My Malaysian and Estonian colleagues reiterated the view that a conducive business environment with less red tape was their priority, providing a neat segue for me to introduce the DA’s Red Tape Impact Assessment Bill as our legislative priority. This Bill, written by my colleague Henro Kruger MP, is now in the Committee stage and has the support of most members of the Committee. The ANC will have to squirm and squeal to avoid passing it, but the contribution from Ruth Bhengu to the discussion suggests they will try and side-step the matter.

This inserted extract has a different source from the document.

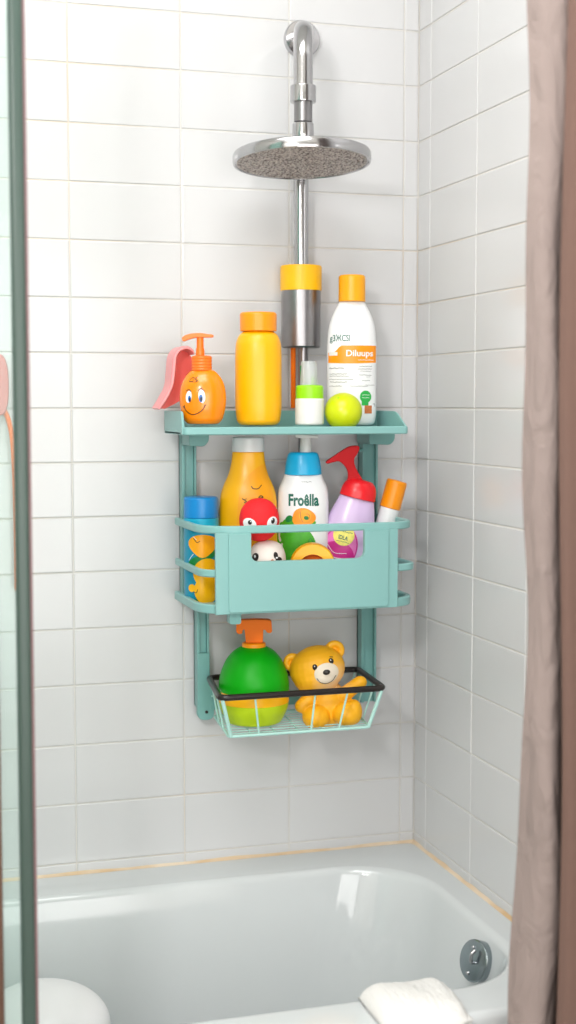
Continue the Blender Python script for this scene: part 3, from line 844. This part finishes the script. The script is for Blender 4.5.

Instead of focusing on what she described as the “technical” regulatory burden, she referred to the institutional burden, especially the non-availability of land for coops and SMEs, and the mind-set of the financial services industry which she claims holds back investment. As is her wont, the Honourable Bhengu spoke at length, prompting the Estonian gentleman to quip “government should listen more and talk less.”

Conclusion

This seemed a fitting end to a most stimulating and enlightening two days. Rarely have I attended an event where my thinking has been influenced so much by what I heard and who I met. There are so many things I have missed out here – like Caroline Medina from Columbia, pioneering an app to aggregate small farmers selling to mom and pop shops in Bogota; or the contribution from Jarmo Eskelinen on the Future Cities Catapult in Finland and the UK; and the fascinating insights of Victor Twang from the Kauffman Foundation on turning weeds into crops – a metaphor for start-ups in a chaotic, random environment evolving into planned, controlled businesses in a production environment.


Much to think about and ponder on. Is South Africa ready to embrace contemporary approaches or will we stay in the rut of government inefficiency, incompetence and corruption which are anathema to growing our entrepreneurial ecosystem? Taken together with the trust deficit in government-business relations, we have a long way to go.